→ **Given exercise**:
Transcribe the data that follows precisely, omitting nothing.
* * * *
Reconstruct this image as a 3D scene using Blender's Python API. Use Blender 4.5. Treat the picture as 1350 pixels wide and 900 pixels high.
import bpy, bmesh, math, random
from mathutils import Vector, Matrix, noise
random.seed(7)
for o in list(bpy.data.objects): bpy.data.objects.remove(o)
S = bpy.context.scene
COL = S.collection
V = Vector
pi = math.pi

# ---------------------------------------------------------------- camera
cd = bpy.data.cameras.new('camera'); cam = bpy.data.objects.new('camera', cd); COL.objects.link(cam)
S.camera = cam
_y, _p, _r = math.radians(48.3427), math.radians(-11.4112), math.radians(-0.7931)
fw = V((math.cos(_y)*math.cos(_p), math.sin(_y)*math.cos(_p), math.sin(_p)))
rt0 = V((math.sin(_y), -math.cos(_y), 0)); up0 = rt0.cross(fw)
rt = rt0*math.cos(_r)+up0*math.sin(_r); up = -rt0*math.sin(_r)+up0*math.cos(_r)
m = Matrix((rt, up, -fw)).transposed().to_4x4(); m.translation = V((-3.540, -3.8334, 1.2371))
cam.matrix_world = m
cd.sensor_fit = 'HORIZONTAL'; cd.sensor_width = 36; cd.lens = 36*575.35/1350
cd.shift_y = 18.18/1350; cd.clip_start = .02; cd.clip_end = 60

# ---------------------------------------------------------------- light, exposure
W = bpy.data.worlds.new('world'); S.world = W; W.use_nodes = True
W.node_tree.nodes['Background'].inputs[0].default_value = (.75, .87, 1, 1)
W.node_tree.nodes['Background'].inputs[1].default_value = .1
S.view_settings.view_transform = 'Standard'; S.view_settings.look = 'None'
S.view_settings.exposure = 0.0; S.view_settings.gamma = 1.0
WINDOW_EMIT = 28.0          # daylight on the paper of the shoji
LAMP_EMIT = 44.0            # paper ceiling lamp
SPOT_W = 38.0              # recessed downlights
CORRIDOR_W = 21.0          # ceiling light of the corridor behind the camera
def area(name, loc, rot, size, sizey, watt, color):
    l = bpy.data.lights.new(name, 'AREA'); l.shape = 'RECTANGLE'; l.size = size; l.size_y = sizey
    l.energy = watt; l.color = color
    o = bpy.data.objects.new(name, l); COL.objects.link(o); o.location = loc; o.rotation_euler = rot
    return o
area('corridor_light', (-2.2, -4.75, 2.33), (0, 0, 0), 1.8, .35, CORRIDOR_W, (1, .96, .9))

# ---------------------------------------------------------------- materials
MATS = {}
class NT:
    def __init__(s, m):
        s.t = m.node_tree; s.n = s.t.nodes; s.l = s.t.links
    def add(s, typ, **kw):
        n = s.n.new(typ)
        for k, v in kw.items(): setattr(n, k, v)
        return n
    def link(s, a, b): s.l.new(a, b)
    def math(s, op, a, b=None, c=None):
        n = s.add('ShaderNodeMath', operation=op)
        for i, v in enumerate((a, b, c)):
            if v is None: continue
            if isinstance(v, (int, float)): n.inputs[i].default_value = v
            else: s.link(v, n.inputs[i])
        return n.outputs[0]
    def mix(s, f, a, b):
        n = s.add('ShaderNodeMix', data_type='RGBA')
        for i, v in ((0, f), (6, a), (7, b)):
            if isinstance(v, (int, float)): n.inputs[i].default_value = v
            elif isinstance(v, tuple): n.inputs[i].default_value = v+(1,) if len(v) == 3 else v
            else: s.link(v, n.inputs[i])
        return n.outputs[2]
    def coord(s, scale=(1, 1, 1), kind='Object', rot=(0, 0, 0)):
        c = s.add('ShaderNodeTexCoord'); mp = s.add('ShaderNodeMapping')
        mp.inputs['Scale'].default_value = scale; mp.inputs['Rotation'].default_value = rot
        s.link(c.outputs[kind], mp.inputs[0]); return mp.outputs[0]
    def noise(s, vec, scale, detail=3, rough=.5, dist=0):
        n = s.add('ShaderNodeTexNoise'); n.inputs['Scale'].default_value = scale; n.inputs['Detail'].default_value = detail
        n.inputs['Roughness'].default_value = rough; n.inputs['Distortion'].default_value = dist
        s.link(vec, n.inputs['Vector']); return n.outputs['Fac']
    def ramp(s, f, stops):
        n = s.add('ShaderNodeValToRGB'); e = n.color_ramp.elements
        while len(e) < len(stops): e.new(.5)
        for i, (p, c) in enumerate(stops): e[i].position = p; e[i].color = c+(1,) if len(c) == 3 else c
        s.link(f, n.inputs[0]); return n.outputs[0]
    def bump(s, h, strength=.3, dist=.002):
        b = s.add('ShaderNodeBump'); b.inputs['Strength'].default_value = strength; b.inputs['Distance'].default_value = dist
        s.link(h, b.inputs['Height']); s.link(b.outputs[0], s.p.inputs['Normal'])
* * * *
→ **Result below**:
Reconstruct this image as a 3D scene using Blender's Python API. Use Blender 4.5. Treat the picture as 1350 pixels wide and 900 pixels high.
import bpy, bmesh, math, random
from mathutils import Vector, Matrix, noise
random.seed(7)
for o in list(bpy.data.objects): bpy.data.objects.remove(o)
S = bpy.context.scene
COL = S.collection
V = Vector
pi = math.pi

# ---------------------------------------------------------------- camera
cd = bpy.data.cameras.new('camera'); cam = bpy.data.objects.new('camera', cd); COL.objects.link(cam)
S.camera = cam
_y, _p, _r = math.radians(48.3427), math.radians(-11.4112), math.radians(-0.7931)
fw = V((math.cos(_y)*math.cos(_p), math.sin(_y)*math.cos(_p), math.sin(_p)))
rt0 = V((math.sin(_y), -math.cos(_y), 0)); up0 = rt0.cross(fw)
rt = rt0*math.cos(_r)+up0*math.sin(_r); up = -rt0*math.sin(_r)+up0*math.cos(_r)
m = Matrix((rt, up, -fw)).transposed().to_4x4(); m.translation = V((-3.540, -3.8334, 1.2371))
cam.matrix_world = m
cd.sensor_fit = 'HORIZONTAL'; cd.sensor_width = 36; cd.lens = 36*575.35/1350
cd.shift_y = 18.18/1350; cd.clip_start = .02; cd.clip_end = 60

# ---------------------------------------------------------------- light, exposure
W = bpy.data.worlds.new('world'); S.world = W; W.use_nodes = True
W.node_tree.nodes['Background'].inputs[0].default_value = (.75, .87, 1, 1)
W.node_tree.nodes['Background'].inputs[1].default_value = .1
S.view_settings.view_transform = 'Standard'; S.view_settings.look = 'None'
S.view_settings.exposure = 0.0; S.view_settings.gamma = 1.0
WINDOW_EMIT = 28.0          # daylight on the paper of the shoji
LAMP_EMIT = 44.0            # paper ceiling lamp
SPOT_W = 38.0              # recessed downlights
CORRIDOR_W = 21.0          # ceiling light of the corridor behind the camera
def area(name, loc, rot, size, sizey, watt, color):
    l = bpy.data.lights.new(name, 'AREA'); l.shape = 'RECTANGLE'; l.size = size; l.size_y = sizey
    l.energy = watt; l.color = color
    o = bpy.data.objects.new(name, l); COL.objects.link(o); o.location = loc; o.rotation_euler = rot
    return o
area('corridor_light', (-2.2, -4.75, 2.33), (0, 0, 0), 1.8, .35, CORRIDOR_W, (1, .96, .9))

# ---------------------------------------------------------------- materials
MATS = {}
class NT:
    def __init__(s, m):
        s.t = m.node_tree; s.n = s.t.nodes; s.l = s.t.links
    def add(s, typ, **kw):
        n = s.n.new(typ)
        for k, v in kw.items(): setattr(n, k, v)
        return n
    def link(s, a, b): s.l.new(a, b)
    def math(s, op, a, b=None, c=None):
        n = s.add('ShaderNodeMath', operation=op)
        for i, v in enumerate((a, b, c)):
            if v is None: continue
            if isinstance(v, (int, float)): n.inputs[i].default_value = v
            else: s.link(v, n.inputs[i])
        return n.outputs[0]
    def mix(s, f, a, b):
        n = s.add('ShaderNodeMix', data_type='RGBA')
        for i, v in ((0, f), (6, a), (7, b)):
            if isinstance(v, (int, float)): n.inputs[i].default_value = v
            elif isinstance(v, tuple): n.inputs[i].default_value = v+(1,) if len(v) == 3 else v
            else: s.link(v, n.inputs[i])
        return n.outputs[2]
    def coord(s, scale=(1, 1, 1), kind='Object', rot=(0, 0, 0)):
        c = s.add('ShaderNodeTexCoord'); mp = s.add('ShaderNodeMapping')
        mp.inputs['Scale'].default_value = scale; mp.inputs['Rotation'].default_value = rot
        s.link(c.outputs[kind], mp.inputs[0]); return mp.outputs[0]
    def noise(s, vec, scale, detail=3, rough=.5, dist=0):
        n = s.add('ShaderNodeTexNoise'); n.inputs['Scale'].default_value = scale; n.inputs['Detail'].default_value = detail
        n.inputs['Roughness'].default_value = rough; n.inputs['Distortion'].default_value = dist
        s.link(vec, n.inputs['Vector']); return n.outputs['Fac']
    def ramp(s, f, stops):
        n = s.add('ShaderNodeValToRGB'); e = n.color_ramp.elements
        while len(e) < len(stops): e.new(.5)
        for i, (p, c) in enumerate(stops): e[i].position = p; e[i].color = c+(1,) if len(c) == 3 else c
        s.link(f, n.inputs[0]); return n.outputs[0]
    def bump(s, h, strength=.3, dist=.002):
        b = s.add('ShaderNodeBump'); b.inputs['Strength'].default_value = strength; b.inputs['Distance'].default_value = dist
        s.link(h, b.inputs['Height']); s.link(b.outputs[0], s.p.inputs['Normal'])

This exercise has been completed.